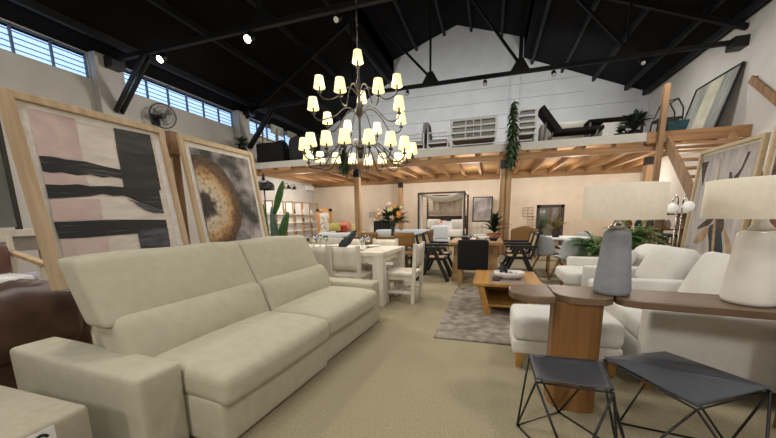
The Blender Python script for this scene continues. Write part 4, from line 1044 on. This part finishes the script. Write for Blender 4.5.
# framed art on a white chest
c0=aty(473,197,15.9); c1=aty(492,222,15.9)
t=thing('framed_art','black framed grey abstract art right of the canopy bed','picture',((c0.x+c1.x)/2,15.9,.88))
f=MB(); z0,z1=.9,c0.z
for a in ((c0.x,c0.x+.05,z0,z1),(c1.x-.05,c1.x,z0,z1),(c0.x,c1.x,z1-.05,z1),(c0.x,c1.x,z0,z0+.05)): f.box(a[0],a[1],15.87,15.92,a[2],a[3])
build('frame',f,BLACK,t,world=True); build('canvas',MB().box(c0.x+.04,c1.x-.04,15.89,15.91,z0+.04,z1-.04),mat('grey_abstract',(176,170,168),.8,(110,106,112),2.4,detail=5),t,world=True)
t=thing('chest','white chest of drawers under the black framed art','chest',((c0.x+c1.x)/2,15.9,0))
xm=(c0.x+c1.x)/2
build('body',MB().box(xm-.5,xm+.5,15.65,16.15,.06,.88),WHITEW,t,world=True)
for k in range(3):
    d=build('drawer',MB().box(xm-.47,xm+.47,15.63,15.65,.1+.26*k,.33+.26*k),WHITEW,t,world=True); build('knob',MB().ball((xm,15.62,.22+.26*k),.02,6),BROWN,d,world=True)
for s in (-.45,.45): build('foot',MB().box(xm+s-.03,xm+s+.03,15.7,16.1,0,.06),WHITEW,t,world=True)
# rattan sideboard and dark mirror
t=thing('rattan_bench','brown rattan bench with high back right of the thick timber post','bench',(.95,9.6,0))
build('seat',MB().soft((.95,9.6,.38),(.72,.6,.14),.04,n=3),RATT,t,world=True); build('back',MB().soft((.95,9.88,.62),(.72,.09,.44),.04,n=8,fn=lambda p:(p.x,p.y,p.z+(.06*math.cos((p.x-.95)*6) if p.z>.7 else 0))),RATT,t,world=True)
for x in (.64,1.26):
    for y in (9.36,9.86): build('leg',MB().box(x-.025,x+.025,y-.025,y+.025,0,.33),RATT,t,world=True)
c0=aty(537,205,12.6); c1=aty(562,240,12.6)
t=thing('standing_mirror','large dark framed standing mirror behind the round table','mirror',((c0.x+c1.x)/2,12.6,0))
f=MB(); zt=c0.z; fw=.1
for a in ((c0.x,c0.x+fw,0,zt),(c1.x-fw,c1.x,0,zt),(c0.x,c1.x,zt-fw,zt),(c0.x,c1.x,0,fw)): f.box(a[0],a[1],12.56,12.62,a[2],a[3])
build('frame',f,BROWN,t,world=True); build('glass',MB().box(c0.x+fw-.01,c1.x-fw+.01,12.585,12.6,fw-.01,zt-fw+.01),MIRROR,t,world=True)
build('rear_strut',MB().bar(((c0.x+c1.x)/2,12.62,zt-.3),((c0.x+c1.x)/2,13.1,0),.05,.04),BROWN,t,world=True)
for i,(px,py) in enumerate(((528,212),(533,221))):
    q=aty(px,py,YB-.08); t=thing('wall_frame','thin %s wire frame hung on the back wall left of the dark mirror'%['upper','lower'][i],'wall decor',(q.x,YB-.06,q.z-.2),0,'wire wall frames')
    w_=MB(); w_.tube([(-.22,0,0),(.22,0,0),(.22,0,.4),(-.22,0,.4)],.012,5,True); build('outline',w_,mat('brass_wire',(150,130,104),.4),t)
    build('cross_wires',MB().tube([(-.22,0,.13),(.22,0,.13)],.008,5).tube([(-.22,0,.27),(.22,0,.27)],.008,5).tube([(0,0,0),(0,0,.4)],.008,5),mat('brass_wire',(150,130,104)),t)
    build('peg',MB().box(-.02,.02,0,.06,.36,.4),BROWN,t)
# right hand back: shelf, cabinet
t=thing('open_shelf','brown open shelf unit below the staircase at right','shelf',(3.5,8.9,0))
for x in (2.95,3.7,4.1): build('upright',MB().box(x-.025,x+.025,8.75,9.1,0,1.2),BROWNW,t,world=True)
for z in (.2,.52,.84,1.18): build('shelf_board',MB().box(2.95,4.1,8.75,9.1,z-.02,z+.02),BROWNW,t,world=True)
kk=0
for z in (.2,.52,.84):
    for x in (3.1,3.3,3.52,3.85):
        m_=cols[(kk*5+1)%8]; h=random.uniform(.14,.24)
        tag(build('ornament_jar',MB().lathe([(0,0),(.06,0),(.08,h*.5),(.04,h*.9),(.05,h),(0,h)],(x,8.92,z+.02),12),m_),'%s jar on the %s board of the brown open shelf, %s from the left'%(names[(kk*5+1)%8],{.2:'lowest',.52:'middle',.84:'upper'}[z],{3.1:'first',3.3:'second',3.52:'third',3.85:'fourth'}[x]),'jar','jars on the open shelf'); kk+=1
def bar_stool(lab,x,y):
    t=thing('bar_stool',lab,'stool',(x,y,0),0,'dark bar stools'); build('seat',MB().lathe([(0,.72),(.17,.72),(.18,.75),(.16,.78),(0,.78)],n=18),BLACK,t)
    for sx in (-1,1):
        for sy in (-1,1): build('leg',MB().tube([(sx*.18,sy*.18,0),(sx*.1,sy*.1,.72)],.014,6),BROWN,t)
bar_stool('dark bar stool below the stair, left one',3.05,8.25); bar_stool('dark bar stool below the stair, right one',3.6,8.2)

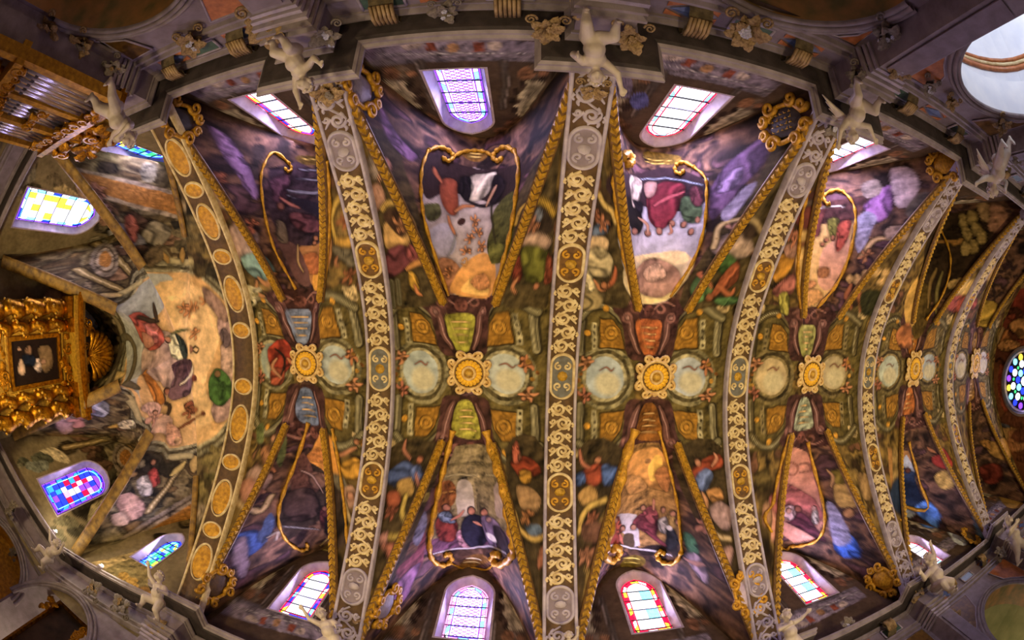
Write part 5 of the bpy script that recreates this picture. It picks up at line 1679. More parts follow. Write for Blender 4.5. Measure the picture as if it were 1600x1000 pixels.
class Prim:
    def __init__(s, ln, ox=0.0, sx=1.0, oz=0.0):
        w = ln.split(); s.t = w[0]; SC = np.array([sx, 1.0]); OF = np.array([ox, oz])
        if s.t in 'BPE':
            s.k = w[1]; s.c = lin(w[2]); q = np.array([float(x) for x in w[3].split(',')]).reshape(-1, 2) / 100 * SC
            if s.t == 'E':
                c, a, b = q; c = c + OF; t = np.linspace(0, 2 * math.pi, 20, endpoint=False)[:, None]; s.q = c + np.cos(t) * a + np.sin(t) * b
            else: q = q + OF; s.q = smoothpts(q, 4) if s.t == 'B' else q
            s.w = 0
        else:
            s.k = 's'; s.c = lin(w[1]); s.w = float(w[2]) / 100; q = np.array([float(x) for x in w[3].split(',')]).reshape(-1, 2) / 100 * SC + OF
            s.q = smoothpts(q, 4, False)
        s.lo = s.q.min(0) - s.w - 0.03; s.hi = s.q.max(0) + s.w + 0.03; s.seed = (abs(s.q).sum() * 13.7) % 97
    def apply(s, P, C):
        m = np.nonzero(((P >= s.lo) & (P <= s.hi)).all(1))[0]
        if not len(m): return
        p = P[m]; n = len(s.q)
        p = p + 0.035 * (np.stack([vnoise(p * 5, 3), vnoise(p * 5, 9)], 1) - 0.5)
        dm = np.full(len(m), 9.0); tm = np.zeros(len(m))
        for i in range(n if s.t in 'BPE' else n - 1):
            d, t = seg_d(p, s.q[i], s.q[(i + 1) % n]); b = d < dm; dm[b] = d[b]; tm[b] = (i + t[b]) / max(n - 1, 1)
        S = 0.013
        if s.k in 'rsc' or s.t == 'S':                   # a dark painted contour round figures
            if s.t in 'BPE': C[m] *= (1 - 0.5 * np.exp(-np.maximum(dm, 0) / 0.05))[:, None]
            else: C[m] *= (1 - 0.45 * np.exp(-np.maximum(dm - s.w * .4, 0) / 0.025))[:, None]
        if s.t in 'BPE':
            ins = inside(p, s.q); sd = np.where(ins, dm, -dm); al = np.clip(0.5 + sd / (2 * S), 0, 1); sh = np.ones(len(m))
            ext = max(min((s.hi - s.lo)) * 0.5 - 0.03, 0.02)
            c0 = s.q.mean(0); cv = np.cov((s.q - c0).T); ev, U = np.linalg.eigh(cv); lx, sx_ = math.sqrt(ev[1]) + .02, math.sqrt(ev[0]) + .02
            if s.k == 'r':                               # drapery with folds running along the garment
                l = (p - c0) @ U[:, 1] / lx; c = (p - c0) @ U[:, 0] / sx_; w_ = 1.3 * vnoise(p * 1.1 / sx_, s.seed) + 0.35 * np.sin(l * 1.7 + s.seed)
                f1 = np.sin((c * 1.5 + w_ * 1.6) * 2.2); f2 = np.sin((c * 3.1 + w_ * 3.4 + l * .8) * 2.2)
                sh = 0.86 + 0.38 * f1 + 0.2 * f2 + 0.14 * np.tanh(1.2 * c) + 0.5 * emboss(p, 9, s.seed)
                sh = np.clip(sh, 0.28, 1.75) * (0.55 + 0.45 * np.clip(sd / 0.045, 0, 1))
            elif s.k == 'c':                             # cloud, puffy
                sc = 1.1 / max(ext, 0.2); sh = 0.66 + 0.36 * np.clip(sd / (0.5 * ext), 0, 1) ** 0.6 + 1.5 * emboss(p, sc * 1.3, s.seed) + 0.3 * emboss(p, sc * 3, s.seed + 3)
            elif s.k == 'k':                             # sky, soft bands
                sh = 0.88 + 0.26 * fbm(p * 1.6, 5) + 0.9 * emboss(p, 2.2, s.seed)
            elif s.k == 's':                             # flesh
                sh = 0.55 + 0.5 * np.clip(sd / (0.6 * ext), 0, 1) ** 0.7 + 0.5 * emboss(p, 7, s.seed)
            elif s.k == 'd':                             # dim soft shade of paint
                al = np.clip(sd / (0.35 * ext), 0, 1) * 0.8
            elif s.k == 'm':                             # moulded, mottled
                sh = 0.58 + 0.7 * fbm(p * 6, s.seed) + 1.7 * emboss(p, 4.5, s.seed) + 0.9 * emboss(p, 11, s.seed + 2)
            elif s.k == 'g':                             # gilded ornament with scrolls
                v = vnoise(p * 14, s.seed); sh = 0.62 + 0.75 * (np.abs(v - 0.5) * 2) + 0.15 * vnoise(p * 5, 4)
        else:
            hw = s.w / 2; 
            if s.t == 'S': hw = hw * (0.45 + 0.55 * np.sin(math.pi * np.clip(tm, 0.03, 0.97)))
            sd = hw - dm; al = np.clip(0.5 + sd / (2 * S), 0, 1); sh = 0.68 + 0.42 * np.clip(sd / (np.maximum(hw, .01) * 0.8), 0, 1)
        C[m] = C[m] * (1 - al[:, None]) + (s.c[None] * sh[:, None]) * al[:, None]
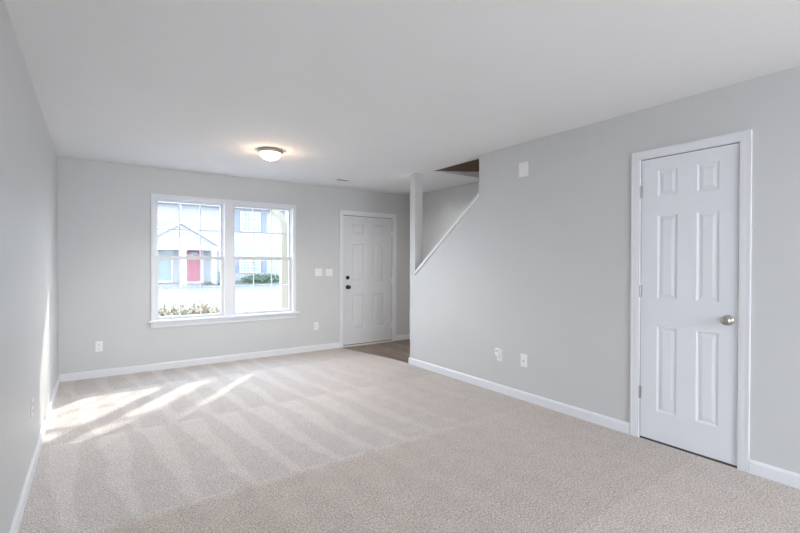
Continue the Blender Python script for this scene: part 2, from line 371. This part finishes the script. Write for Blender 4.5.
# ------------------------------------------------------------------ twin double-hung window
win = tag(empty('window_1', (0, 0, 0)), kind='structure')
CX0, CX1, CT = 0.874, 2.704, 2.118
def wcasing(bm):
    for (a, b, th) in ((0, 0.010, 0.010), (0.010, 0.024, 0.014), (0.024, 0.036, 0.017)):
        x0, x1, t = WX0+0.002, WX1-0.002, WZ1-0.001
        prism(bm, [(x0-b, 0.596), (x0-b, t+b), (x1+b, t+b), (x1+b, 0.596), (x1+a, 0.596), (x1+a, t+a), (x0-a, t+a), (x0-a, 0.596)], 'y', -th, 0)
build('casing', wcasing, TRIM, win)
build('jamb_liner', lambda bm: frame(bm, WX0, WX1, WZ0, WZ1, 0.012, 0.02, 0.012, 0.001, 0.14), TRIM, win)
build('window_sill', lambda bm: bx(bm, 0.845, 2.735, -0.050, 0.045, 0.576, 0.598, bev=0.004), TRIM, win)
build('apron', lambda bm: (bx(bm, 0.878, 2.700, -0.016, 0, 0.512, 0.576), bx(bm, 0.872, 2.706, -0.022, 0, 0.560, 0.576)), TRIM, win)
build('centre_mullion', lambda bm: (bx(bm, 1.722, 1.832, -0.002, 0.125, 0.595, WZ1-0.012), bx(bm, 1.735, 1.819, -0.012, -0.002, 0.598, WZ1-0.002)), TRIM, win)
FX = ((0.927, 1.722), (1.832, 2.650))
ZM = 1.358
for x0, x1 in FX:
    build('window_frame', lambda bm: frame(bm, x0, x1, 0.594, 2.078, 0.008, 0.010, 0.008, 0.035, 0.125), VINYL, win)
    xa, xb = x0+0.008, x1-0.008
    lo = build('lower_sash', lambda bm: (frame(bm, xa, xb, 0.602, ZM+0.022, 0.030, 0.034, 0.044, 0.048, 0.078), bx(bm, xa+0.02, xb-0.02, 0.042, 0.049, ZM+0.012, ZM+0.022)), VINYL, win)
    upp = build('upper_sash', lambda bm: frame(bm, xa, xb, ZM-0.018, 2.070, 0.026, 0.036, 0.022, 0.082, 0.112), VINYL, win)
    for sash, y, za, zb in ((lo, 0.063, 0.636, ZM-0.022), (upp, 0.097, ZM+0.018, 2.048)):
        ga, gb = xa+0.028, xb-0.028
        build('glass_pane', B(ga, gb, y-0.002, y+0.002, za-0.004, zb+0.004), GLASS, sash)
        def grid(bm):
            for k in (1, 2): xx = ga+(gb-ga)*k/3; bx(bm, xx-0.0055, xx+0.0055, y-0.006, y+0.006, za, zb)
            zz = (za+zb)/2; bx(bm, ga, gb, y-0.0055, y+0.0055, zz-0.0055, zz+0.0055)
        build('muntin_grid', grid, VINYL, sash)
    xm = (xa+xb)/2
    build('sash_lock', lambda bm: (bx(bm, xm-0.03, xm+0.03, 0.050, 0.076, ZM+0.022, ZM+0.030, bev=0.003), bx(bm, xm-0.008, xm+0.03, 0.052, 0.064, ZM+0.030, ZM+0.038, bev=0.002)), VINYL, lo)

# ------------------------------------------------------------------ wall plates (local: plate in xz plane, facing -y)
def outlet(name, label, loc, rz, group=None):
    e = tag(empty(name, loc, rz), label, 'outlet', group)
    build('cover_plate', lambda bm: bx(bm, -0.035, 0.035, -0.006, 0, -0.057, 0.057, bev=0.002), PLATE, e)
    for z in (0.020, -0.020):
        r = build('socket', lambda bm: lathe(bm, [(0, 0), (0.0165, 0), (0.0165, 0.002), (0, 0.0021)], Matrix.Translation((0, -0.006, z)) @ Y2N, 20), PLATE, e)
        build('slot', lambda bm: (bx(bm, -0.0075, -0.0050, -0.0092, -0.0078, z-0.004, z+0.006), bx(bm, 0.0050, 0.0075, -0.0092, -0.0078, z-0.003, z+0.006), bx(bm, -0.002, 0.002, -0.0092, -0.0078, z-0.011, z-0.007)), SLOT, r)
    build('screw', lambda bm: lathe(bm, [(0, 0), (0.003, 0), (0.002, 0.0012), (0, 0.0013)], Matrix.Translation((0, -0.006, 0)) @ Y2N, 10), PLATE, e)
    return e
outlet('wall_outlet', 'white duplex outlet low on the grey wall left of the window', (0.366, 0, 0.347), 0)
outlet('wall_outlet', 'white duplex outlet low on the wall between window and entry door, below the switches', (3.012, 0, 0.363), 0)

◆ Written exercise
Only the lines from the one with "ornament with scrolls" up to the one with "C[m] = C[m] * (1" should be repeated, both included, exactly as they appear.

◆ Written reply
            elif s.k == 'g':                             # gilded ornament with scrolls
                v = vnoise(p * 14, s.seed); sh = 0.62 + 0.75 * (np.abs(v - 0.5) * 2) + 0.15 * vnoise(p * 5, 4)
        else:
            hw = s.w / 2; 
            if s.t == 'S': hw = hw * (0.45 + 0.55 * np.sin(math.pi * np.clip(tm, 0.03, 0.97)))
            sd = hw - dm; al = np.clip(0.5 + sd / (2 * S), 0, 1); sh = 0.68 + 0.42 * np.clip(sd / (np.maximum(hw, .01) * 0.8), 0, 1)
        C[m] = C[m] * (1 - al[:, None]) + (s.c[None] * sh[:, None]) * al[:, None]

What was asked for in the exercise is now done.